ましてや、その国債で公共事業をバンバンやれば、日銀が赤字国債を無制限に引き受けて戦争を遂行したあの頃の二の舞になりかねない。
円が安くなった、と喜んでいる場合ではない。ダイエットで痩せたと思ったら、実はガンだった、となる恐れがある。
安倍総裁が言う「輪転機を回してお札を無制限に刷る」という政策は、「通貨を卑しめる政策」で、絶対にやってはいけないこと、とされてきた。そのタブーに挑戦して「強いリーダー」を演じ、自分のひと言が相場を動かした快感を弄(もてあそ)んでいるとしたら、安倍総裁は危ない政治家、である。

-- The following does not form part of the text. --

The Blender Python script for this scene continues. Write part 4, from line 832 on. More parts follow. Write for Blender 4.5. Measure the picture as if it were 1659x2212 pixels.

3%のインフレ目標のはずが、天井知らずの物価高と国債の暴落を招く、という日が来ないといえるのか。恐いのは円高より、円を死に至らすような円安だ。
極論が出てくる背景にあるもの
だが、「危険な政治家」「常識が分からないお粗末な政治家」と切って捨てれば済む話でない。一度退場した右翼的政治家が、再び舞台に上がってきた背景を無視することはできないからだ。
20年も続く経済停滞、広がる格差、失業と非正規雇用の増加。そんな状況が、苛立ちと短絡的思考を増殖させている。
以前だったら一蹴されている「国債の日銀引き受け」を政党の代表が堂々と叫ぶ背後には、「失業者が増えるデフレより、バブルだろうとなんだろうと、好景気がいい」というインフレ願望が潜んでいる。
不況や格差社会の犠牲者である若者の間には、「インフレで資産を失うのは金持ちだ」という絶望感に近い破局願望が渦巻いている。雑誌のコラムなどにも、「ガラガラポンでしか日本は生まれ変われない」「焼け野が原から再生が始まる」といったガラポン願望が見られるようになった。